Stuck in a crumbling marriage and almost equally unfulfilled at work as a gallery owner, Susan is sleepwalking and sighing through life when she receives a package from her estranged ex-husband, Tony (Jake Gyllenhaal). It’s a manuscript for a novel called Nocturnal Animals, one that, the attached note explains, she inspired him to write. Left alone in her sprawling mansion when her husband leaves on a “business” trip, Susan begins to read it and quickly becomes absorbed in the narrative.
Weaving together Susan’s current life, the narrative of Tony’s manuscript (in which the life of a mild-mannered teacher, also played by Gyllenhaal, falls apart when his wife and daughter are abducted during a family vacation), and flashbacks to the former couple’s shared past, Ford consistently flirts with greatness but never follows through.
The problem isn’t a simple matter of quality. The acting is almost uniformly excellent. Adams puts in an even better-than-usual performance as both a jaded middle-aged woman on the verge of a crisis and her still wide-eyed younger self. Michael Sheen and Jena Malone charm in what would have been disposable roles in less capable hands. Laura Linney destroys both audiences and her daughter’s will to live as Susan’s ice-cold, status-hungry mother. And Michael Shannon blows all of those excellent turns away by Michael Shannon-ing his way through the novel narrative as a grizzled, wry detective who befriends the beleaguered Edward.
The talent behind the camera is equally skilled. Ford’s eye remains as sharp as ever, and cinematographer Seamus McGarvey stuns in all three storylines, from the straightforward neutral tones of Susan’s past to her cold, minimalistic present, to the sun-soaked Texas exteriors of Tony’s book. But none of the thoughtfulness, care, or compassion that was so evident in Ford’s 2009 directorial debut A Single Man is evident in this follow-up feature. Much like Susan herself, it’s all very well-funded, well put-together, and agonizingly empty.

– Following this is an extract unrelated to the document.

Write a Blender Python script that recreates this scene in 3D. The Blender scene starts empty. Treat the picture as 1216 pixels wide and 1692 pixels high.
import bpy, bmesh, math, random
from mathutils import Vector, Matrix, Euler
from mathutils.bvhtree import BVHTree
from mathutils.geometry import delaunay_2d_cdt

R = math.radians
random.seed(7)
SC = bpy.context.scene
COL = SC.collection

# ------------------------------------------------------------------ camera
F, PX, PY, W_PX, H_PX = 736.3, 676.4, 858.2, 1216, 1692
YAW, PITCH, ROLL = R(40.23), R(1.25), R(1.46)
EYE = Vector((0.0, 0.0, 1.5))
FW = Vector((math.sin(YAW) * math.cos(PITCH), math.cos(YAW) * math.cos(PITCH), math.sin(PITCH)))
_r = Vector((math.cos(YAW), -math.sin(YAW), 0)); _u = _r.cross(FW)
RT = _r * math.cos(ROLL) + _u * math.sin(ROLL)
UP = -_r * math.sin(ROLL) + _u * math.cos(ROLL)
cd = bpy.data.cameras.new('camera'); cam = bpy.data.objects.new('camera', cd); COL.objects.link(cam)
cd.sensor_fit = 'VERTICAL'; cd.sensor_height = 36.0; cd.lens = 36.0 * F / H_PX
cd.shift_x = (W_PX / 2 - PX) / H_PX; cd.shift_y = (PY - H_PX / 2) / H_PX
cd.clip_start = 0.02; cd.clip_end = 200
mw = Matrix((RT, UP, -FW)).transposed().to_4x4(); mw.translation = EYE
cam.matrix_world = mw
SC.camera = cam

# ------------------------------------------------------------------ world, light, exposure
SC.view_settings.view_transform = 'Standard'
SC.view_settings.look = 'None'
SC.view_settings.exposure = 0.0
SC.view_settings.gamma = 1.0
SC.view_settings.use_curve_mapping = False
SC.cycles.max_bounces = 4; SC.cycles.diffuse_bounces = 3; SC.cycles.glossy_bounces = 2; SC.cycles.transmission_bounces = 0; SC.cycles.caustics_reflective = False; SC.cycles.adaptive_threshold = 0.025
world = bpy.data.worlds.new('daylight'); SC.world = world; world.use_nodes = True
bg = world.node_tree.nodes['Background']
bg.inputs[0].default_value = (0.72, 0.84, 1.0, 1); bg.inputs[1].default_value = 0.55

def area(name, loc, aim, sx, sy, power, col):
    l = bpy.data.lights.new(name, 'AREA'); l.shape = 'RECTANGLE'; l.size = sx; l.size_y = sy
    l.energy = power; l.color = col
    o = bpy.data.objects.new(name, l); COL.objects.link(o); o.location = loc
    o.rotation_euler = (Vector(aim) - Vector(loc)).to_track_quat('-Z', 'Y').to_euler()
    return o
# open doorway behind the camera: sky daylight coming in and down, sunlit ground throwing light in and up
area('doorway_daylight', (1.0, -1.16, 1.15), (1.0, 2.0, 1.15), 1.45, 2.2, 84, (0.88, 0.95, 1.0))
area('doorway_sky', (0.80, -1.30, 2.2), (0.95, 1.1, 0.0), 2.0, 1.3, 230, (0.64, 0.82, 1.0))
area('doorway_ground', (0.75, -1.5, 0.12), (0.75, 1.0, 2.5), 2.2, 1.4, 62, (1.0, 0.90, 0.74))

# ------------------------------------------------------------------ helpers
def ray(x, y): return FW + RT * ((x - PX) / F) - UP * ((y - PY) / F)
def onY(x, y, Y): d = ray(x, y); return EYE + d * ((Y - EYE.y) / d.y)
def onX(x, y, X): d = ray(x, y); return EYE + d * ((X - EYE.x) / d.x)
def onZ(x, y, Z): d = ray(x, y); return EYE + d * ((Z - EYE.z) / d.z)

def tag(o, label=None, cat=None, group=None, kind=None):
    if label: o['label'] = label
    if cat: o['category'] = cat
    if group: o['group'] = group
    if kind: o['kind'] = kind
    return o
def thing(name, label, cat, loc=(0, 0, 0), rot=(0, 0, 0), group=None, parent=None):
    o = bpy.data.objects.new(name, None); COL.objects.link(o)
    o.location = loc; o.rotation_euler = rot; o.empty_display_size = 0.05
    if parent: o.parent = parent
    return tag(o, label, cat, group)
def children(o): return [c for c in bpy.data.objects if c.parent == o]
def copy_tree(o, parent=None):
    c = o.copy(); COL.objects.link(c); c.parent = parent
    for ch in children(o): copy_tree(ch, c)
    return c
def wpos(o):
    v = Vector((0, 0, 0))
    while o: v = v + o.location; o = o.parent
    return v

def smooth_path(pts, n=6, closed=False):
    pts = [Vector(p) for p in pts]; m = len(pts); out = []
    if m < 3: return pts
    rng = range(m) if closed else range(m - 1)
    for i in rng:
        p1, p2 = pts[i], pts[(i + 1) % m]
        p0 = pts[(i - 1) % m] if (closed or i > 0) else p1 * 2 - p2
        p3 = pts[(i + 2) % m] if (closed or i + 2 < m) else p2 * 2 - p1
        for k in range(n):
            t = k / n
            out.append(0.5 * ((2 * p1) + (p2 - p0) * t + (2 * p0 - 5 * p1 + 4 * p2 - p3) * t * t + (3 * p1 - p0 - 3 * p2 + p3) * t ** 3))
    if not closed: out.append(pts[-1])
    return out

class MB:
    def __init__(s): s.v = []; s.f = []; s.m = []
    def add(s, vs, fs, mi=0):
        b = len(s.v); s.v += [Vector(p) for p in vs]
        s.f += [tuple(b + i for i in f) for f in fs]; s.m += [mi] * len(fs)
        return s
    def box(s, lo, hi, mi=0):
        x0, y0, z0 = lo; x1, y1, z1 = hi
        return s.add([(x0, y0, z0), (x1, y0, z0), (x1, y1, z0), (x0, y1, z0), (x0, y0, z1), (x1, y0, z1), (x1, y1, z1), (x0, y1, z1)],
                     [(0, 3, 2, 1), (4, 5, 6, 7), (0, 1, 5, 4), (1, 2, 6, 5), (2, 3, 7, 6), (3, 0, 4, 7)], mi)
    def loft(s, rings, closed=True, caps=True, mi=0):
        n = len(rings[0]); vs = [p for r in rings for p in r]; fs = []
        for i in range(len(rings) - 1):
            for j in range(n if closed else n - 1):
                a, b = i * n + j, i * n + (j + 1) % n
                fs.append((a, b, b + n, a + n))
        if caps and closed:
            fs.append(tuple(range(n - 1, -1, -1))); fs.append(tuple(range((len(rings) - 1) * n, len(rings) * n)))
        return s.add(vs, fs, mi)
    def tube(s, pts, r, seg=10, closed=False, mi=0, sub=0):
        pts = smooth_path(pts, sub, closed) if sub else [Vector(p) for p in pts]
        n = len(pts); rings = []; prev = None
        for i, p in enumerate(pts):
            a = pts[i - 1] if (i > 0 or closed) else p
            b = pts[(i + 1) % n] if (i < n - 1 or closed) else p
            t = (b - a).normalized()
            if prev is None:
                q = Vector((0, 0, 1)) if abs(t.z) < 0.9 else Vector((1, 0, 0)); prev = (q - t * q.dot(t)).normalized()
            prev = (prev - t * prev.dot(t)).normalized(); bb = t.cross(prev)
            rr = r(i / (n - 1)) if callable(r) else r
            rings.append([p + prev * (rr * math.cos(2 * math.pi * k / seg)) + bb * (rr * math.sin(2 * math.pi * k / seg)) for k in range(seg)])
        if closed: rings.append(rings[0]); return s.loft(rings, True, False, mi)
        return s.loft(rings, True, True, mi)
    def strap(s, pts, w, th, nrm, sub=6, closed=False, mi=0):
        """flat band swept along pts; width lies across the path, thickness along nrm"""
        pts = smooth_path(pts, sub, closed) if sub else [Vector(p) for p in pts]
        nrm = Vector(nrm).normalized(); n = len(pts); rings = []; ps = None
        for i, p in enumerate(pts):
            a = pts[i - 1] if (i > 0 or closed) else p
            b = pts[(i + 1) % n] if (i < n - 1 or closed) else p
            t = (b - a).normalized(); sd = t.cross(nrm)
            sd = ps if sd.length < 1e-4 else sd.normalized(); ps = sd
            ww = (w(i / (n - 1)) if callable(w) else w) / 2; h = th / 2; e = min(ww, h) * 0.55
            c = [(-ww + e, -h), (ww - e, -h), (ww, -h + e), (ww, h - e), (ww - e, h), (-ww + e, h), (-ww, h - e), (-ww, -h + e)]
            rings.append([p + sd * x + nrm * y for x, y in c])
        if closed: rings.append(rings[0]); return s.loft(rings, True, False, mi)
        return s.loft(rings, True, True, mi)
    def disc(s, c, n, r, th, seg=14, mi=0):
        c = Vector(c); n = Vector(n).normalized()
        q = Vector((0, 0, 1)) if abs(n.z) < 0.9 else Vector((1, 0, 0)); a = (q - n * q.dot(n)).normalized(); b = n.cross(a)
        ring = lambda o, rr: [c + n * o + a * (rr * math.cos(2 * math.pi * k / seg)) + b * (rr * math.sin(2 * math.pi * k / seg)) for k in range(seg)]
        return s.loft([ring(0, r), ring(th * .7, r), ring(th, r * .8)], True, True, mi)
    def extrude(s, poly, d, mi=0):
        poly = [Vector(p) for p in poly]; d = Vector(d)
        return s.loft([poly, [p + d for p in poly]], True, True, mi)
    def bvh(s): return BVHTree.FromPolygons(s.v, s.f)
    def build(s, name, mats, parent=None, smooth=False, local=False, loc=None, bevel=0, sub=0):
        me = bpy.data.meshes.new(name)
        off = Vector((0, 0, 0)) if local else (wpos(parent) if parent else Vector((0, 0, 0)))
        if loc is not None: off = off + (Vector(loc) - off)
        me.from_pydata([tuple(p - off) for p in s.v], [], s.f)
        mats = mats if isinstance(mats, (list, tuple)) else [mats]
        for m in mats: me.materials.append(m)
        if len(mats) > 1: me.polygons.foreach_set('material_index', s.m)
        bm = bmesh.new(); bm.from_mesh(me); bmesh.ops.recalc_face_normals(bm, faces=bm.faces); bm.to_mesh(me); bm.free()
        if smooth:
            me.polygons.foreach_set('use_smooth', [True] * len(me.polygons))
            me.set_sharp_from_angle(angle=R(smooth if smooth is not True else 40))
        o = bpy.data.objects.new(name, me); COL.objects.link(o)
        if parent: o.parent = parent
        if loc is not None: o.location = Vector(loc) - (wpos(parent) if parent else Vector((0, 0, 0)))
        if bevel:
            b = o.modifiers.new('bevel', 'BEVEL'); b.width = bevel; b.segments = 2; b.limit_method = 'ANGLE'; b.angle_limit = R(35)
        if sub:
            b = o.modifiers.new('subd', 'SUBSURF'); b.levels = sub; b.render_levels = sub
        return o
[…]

The interplay of the three plot lines is sleek, and moves along at a solid pace, but the parallels themselves aren’t nearly as profound as they present themselves to be. And the overlapping visuals are even less clever. (At one point, Ford alternates between shots of Edward and Susan taking baths at the same time. He later pulls a similar trick with showers. And another with bare bottoms.) Lofty ideas of class, thwarted ambition, the superficiality of L.A. life, the nature of love, and the meaning of art are all explicitly addressed – and maybe discussed in a pretentious conversation or two – and then just as easily dropped, as if the simple act of naming themes is enough to establish their continued relevance in the film.
It’s really not, though, and these moderately-baked concepts merely become more half-hearted fodder thrown into an undeniably stylish but insubstantial concoction that promises probing thrills and delivers little more than listless melodrama and self-satisfied satire. It might work on a meta-level, if you consider the interaction between artist and audience a fourth layer of narrative, one in which the way that Ford toys with his viewers begins to mimic the way that Tony seems to bait Susan as the plots progress, but even that would be more of a clever parlor trick than an inspired work of genius.